PS: This is my personal opinion, no offense intended, but... You're sounding overly defensive, which makes it seem you're starting to get frustrated with this discussion. The Rogue has been around for a long time now, long enough to have it's faults dissected in detail. None of us are personally attacking you when we mention those faults (well, with some deplorable exceptions, unfortunately, but that's the nature of the Internet), nor should you feel held responsible for the Rogue's shortcomings.
N. Jolly |
Justin Sane wrote:So does the alchemist do everything the rogue does better now? Post a build and prove it.Khrysaor wrote:A rogue can sneak attack better than a bard can.Oddly enough, the Alchemist is a better sneak-attacker than the Rogue.

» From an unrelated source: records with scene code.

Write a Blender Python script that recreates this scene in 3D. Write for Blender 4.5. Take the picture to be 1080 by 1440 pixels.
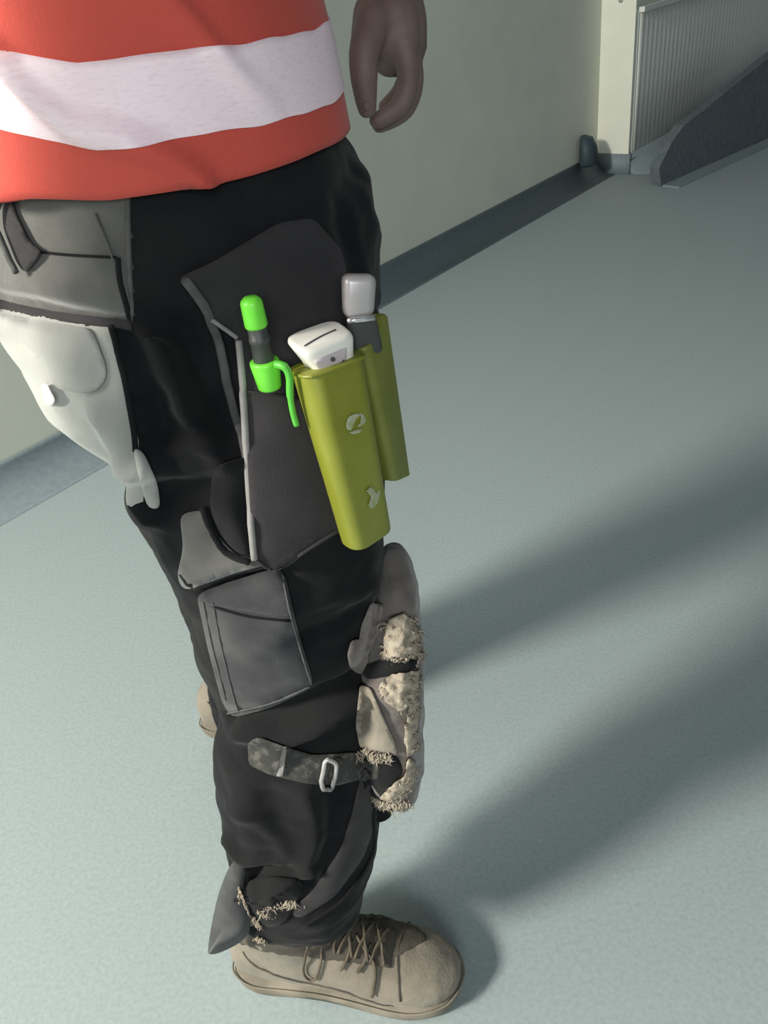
import bpy, bmesh, math, random
from mathutils import Vector, Matrix, noise
from mathutils.bvhtree import BVHTree
from mathutils.geometry import delaunay_2d_cdt

for o in list(bpy.data.objects):
    bpy.data.objects.remove(o, do_unlink=True)
S = bpy.context.scene
COL = S.collection
random.seed(7)
PI = math.pi

# ---------------------------------------------------------------- camera
F_PX, CX, CY, CAM_H = 1150.0, 540.0, 720.0, 1.07
ROWS = (Vector((0.9911766, -0.1325479, 0.0)),            # world X, Y, Z in (image x, image y, depth)
        Vector((-0.0741169, -0.5542368, 0.8290527)),
        Vector((-0.1098892, -0.8217376, -0.5591705)))
CAM_POS = Vector((0, 0, CAM_H))


def ray(px, py):
    c = Vector((px - CX, py - CY, F_PX))
    return Vector((ROWS[0].dot(c), ROWS[1].dot(c), ROWS[2].dot(c)))


def atY(px, py, Y):
    r = ray(px, py)
    return CAM_POS + r * (Y / r.y)


cam = bpy.data.cameras.new('camera')
cam.sensor_fit = 'HORIZONTAL'
cam.sensor_width = 36.0
cam.lens = 36.0 * F_PX / 1080.0
cam.clip_start = 0.02
cam_o = bpy.data.objects.new('camera', cam)
COL.objects.link(cam_o)
M = Matrix(((ROWS[0].x, -ROWS[0].y, -ROWS[0].z, 0),
            (ROWS[1].x, -ROWS[1].y, -ROWS[1].z, 0),
            (ROWS[2].x, -ROWS[2].y, -ROWS[2].z, CAM_H),
            (0, 0, 0, 1)))
cam_o.matrix_world = M
S.camera = cam_o

# ---------------------------------------------------------------- light
S.view_settings.view_transform = 'Standard'
S.view_settings.look = 'None'
S.view_settings.gamma = 1.0
S.view_settings.use_curve_mapping = False
S.view_settings.exposure = 0.0
world = bpy.data.worlds.new('world')
S.world = world
world.use_nodes = True
bg = world.node_tree.nodes['Background']
bg.inputs[0].default_value = (0.80, 0.92, 1.0, 1)
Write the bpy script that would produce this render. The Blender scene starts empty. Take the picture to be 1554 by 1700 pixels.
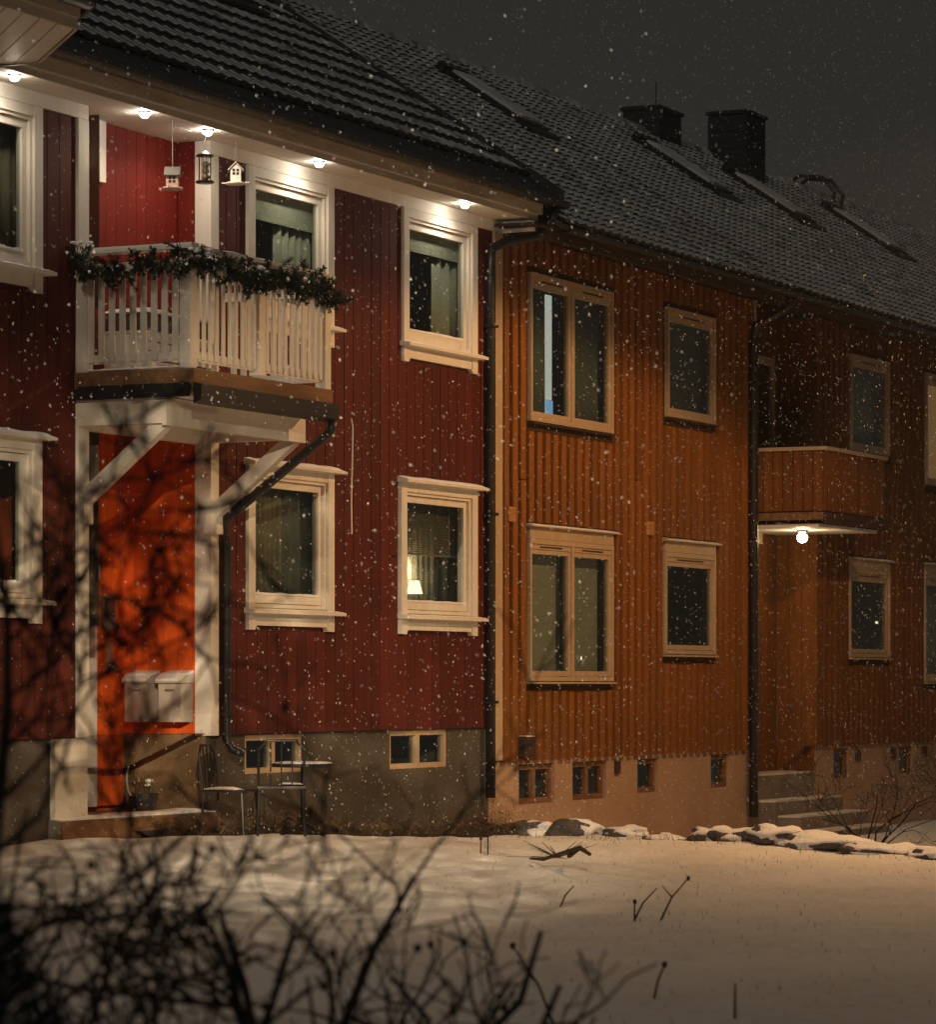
import bpy, math, random
from mathutils import Vector, Matrix, Quaternion, noise as mnoise
R = math.radians
rng = random.Random(7)
sc = bpy.context.scene
COL = sc.collection

# ------------------------------------------------------------------ camera
cam_d = bpy.data.cameras.new('camera')
cam = bpy.data.objects.new('camera', cam_d); COL.objects.link(cam)
cam.location = (0, -15.2, 1.5)
cam.rotation_euler = (R(90), 0, R(25.7 - 90))
cam_d.sensor_fit = 'HORIZONTAL'; cam_d.sensor_width = 36.0
cam_d.lens = 36.0 * 5800 / 1554
cam_d.shift_y = 285 / 1554
cam_d.clip_end = 900
cam_d.dof.use_dof = True
cam_d.dof.focus_distance = 33.0
cam_d.dof.aperture_fstop = 4.2
sc.camera = cam

# ------------------------------------------------------------------ night sky
w = bpy.data.worlds.new('World'); sc.world = w; w.use_nodes = True
nt = w.node_tree; nt.nodes.clear()
wo = nt.nodes.new('ShaderNodeOutputWorld'); bg = nt.nodes.new('ShaderNodeBackground')
tc = nt.nodes.new('ShaderNodeTexCoord'); sx = nt.nodes.new('ShaderNodeSeparateXYZ')
rp = nt.nodes.new('ShaderNodeValToRGB')
nt.links.new(tc.outputs['Generated'], sx.inputs[0]); nt.links.new(sx.outputs['Z'], rp.inputs[0])
rp.color_ramp.elements[0].position = 0.0; rp.color_ramp.elements[0].color = (.036, .032, .025, 1)
rp.color_ramp.elements[1].position = .30; rp.color_ramp.elements[1].color = (.0225, .0232, .0222, 1)
nt.links.new(rp.outputs[0], bg.inputs['Color']); bg.inputs['Strength'].default_value = 1.0
nt.links.new(bg.outputs[0], wo.inputs[0])

sc.view_settings.view_transform = 'Standard'; sc.view_settings.look = 'None'
sc.view_settings.exposure = -0.15; sc.view_settings.gamma = 1.0
sc.view_settings.use_curve_mapping = False
sc.cycles.use_denoising = True
sc.cycles.max_bounces = 5; sc.cycles.transparent_max_bounces = 12
sc.cycles.sample_clamp_indirect = 3.0
sc.cycles.caustics_reflective = False; sc.cycles.caustics_refractive = False

# faint distant glow of the town on the low clouds
sun_d = bpy.data.lights.new('town_glow', 'SUN'); sun_d.energy = .30; sun_d.color = (1, .93, .80); sun_d.angle = R(14)
sun = bpy.data.objects.new('town_glow', sun_d); COL.objects.link(sun)
sun.rotation_euler = Vector((.85, .22, -.48)).to_track_quat('-Z', 'Y').to_euler()

# ------------------------------------------------------------------ lamps outside the frame and their light
P_FLOOD, P_STREET, P_SPOT, P_PORCH = 58000.0, 2150.0, 18.0, 9.0
C_FLOOD, C_STREET, C_SPOT, C_PORCH = (1, .78, .5), (1, .53, .21), (1, .80, .58), (1, .70, .33)
FLOOD_AT, FLOOD_TO = Vector((-1.5, -17.0, 8.5)), Vector((25.6, -.6, .5))
STREET_AT = Vector((31.8, -7.0, 7.2))

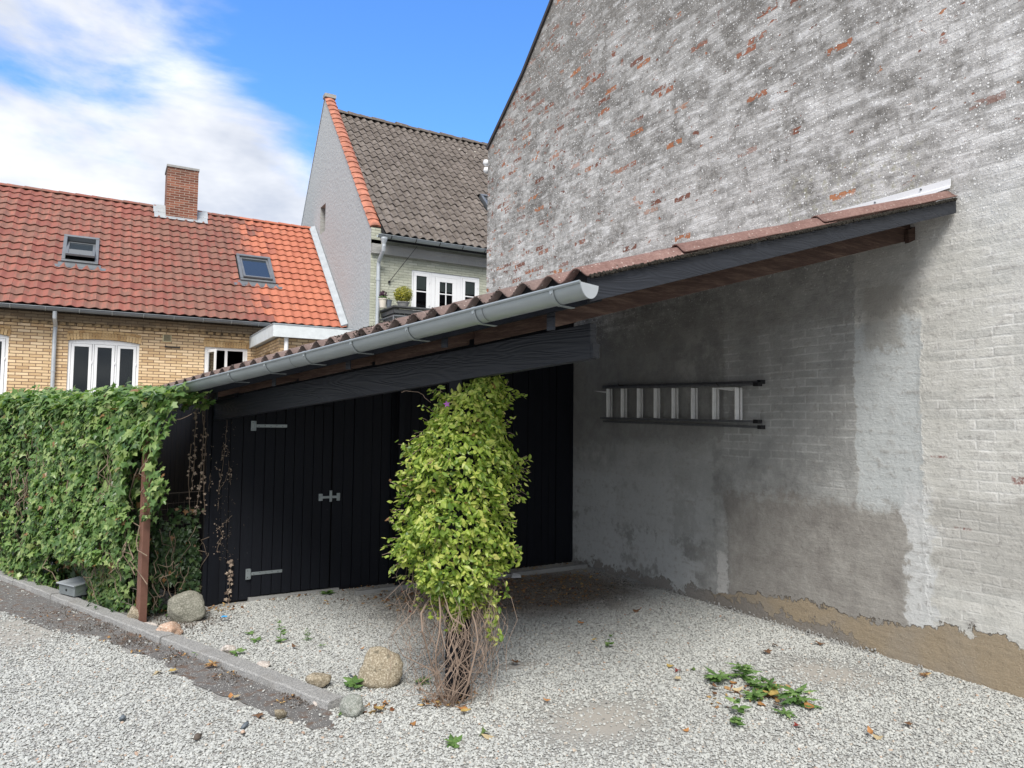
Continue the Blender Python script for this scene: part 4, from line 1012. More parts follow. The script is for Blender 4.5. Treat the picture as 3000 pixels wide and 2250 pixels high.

And is at least as-good with skills.
Ooh, this should be fun. What's the requirements? What level, point buy, any any other relevant factors. Proving Rogues weak against Alchemist is a bit of a hobby of mine.
Anzyr |
What Justin Sane said.
Please note, these are just objective factual statements we are making. If the Wizard or Cleric was the class with faults and shortcomings we would talk about those instead, however in Pathfinder that is not the case. That's part of gaining system mastery, being able to sort through the system's information and note the strengths and weaknesses of each part of it. I couldn't claim the Rogue was weak if I couldn't identify why other classes are strong.